HRC 56: IWRAW statement to the Interactive dialogue with the Special Rapporteur on violence against women and girls

Published on June 24, 2024

Item 3: Interactive dialogue with the Special Rapporteur on violence against women and girls

IWRAW

 

As a sex worker and sex worker advocate, I and my community find this report problematic and harmful. As a feminist, I object to the report because it denies our agency and autonomy.

Sex worker rights is a women’s rights and human rights issue.

The report denies our rights and voices as sex workers. It ignores sex workers who do not identify as victims and misrepresents input from sex worker-led organisations.

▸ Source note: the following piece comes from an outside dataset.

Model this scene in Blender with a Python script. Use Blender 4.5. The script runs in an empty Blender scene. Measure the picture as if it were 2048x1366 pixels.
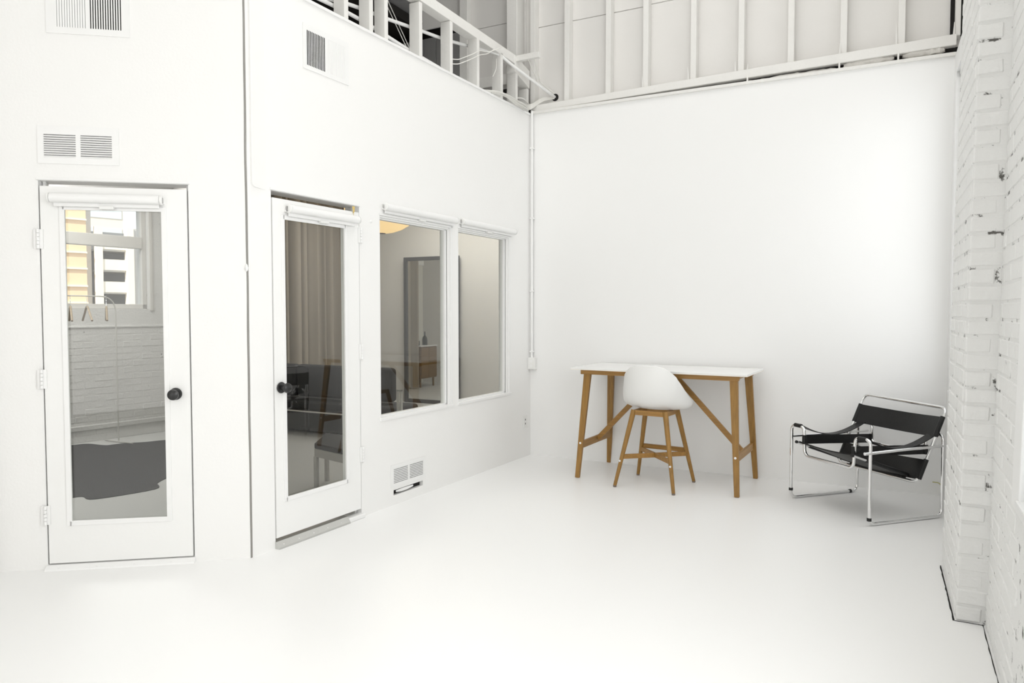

It miscites international human rights frameworks and conflates sources of law on trafficking, sexual exploitation of children with sex work.

For instance, the term ‘exploitation of prostitution’ in international human rights law, does not refer to sex work as a whole as suggested by the SR VAW. The Trafficking in Persons Protocol does not equate sex work with trafficking. The protocol refers to ‘sexual exploitation’ and ‘exploitation of the prostitution of others’ not sex work itself. Similarly, the CEDAW convention only refers to the ‘exploitation of prostitution’, the term which was deliberately chosen to distinguish from all sex work.

Conflating these issues and concepts is unhelpful and prevents us from being able to respond appropriately to needs of sex workers, including when exploitation and trafficking is present.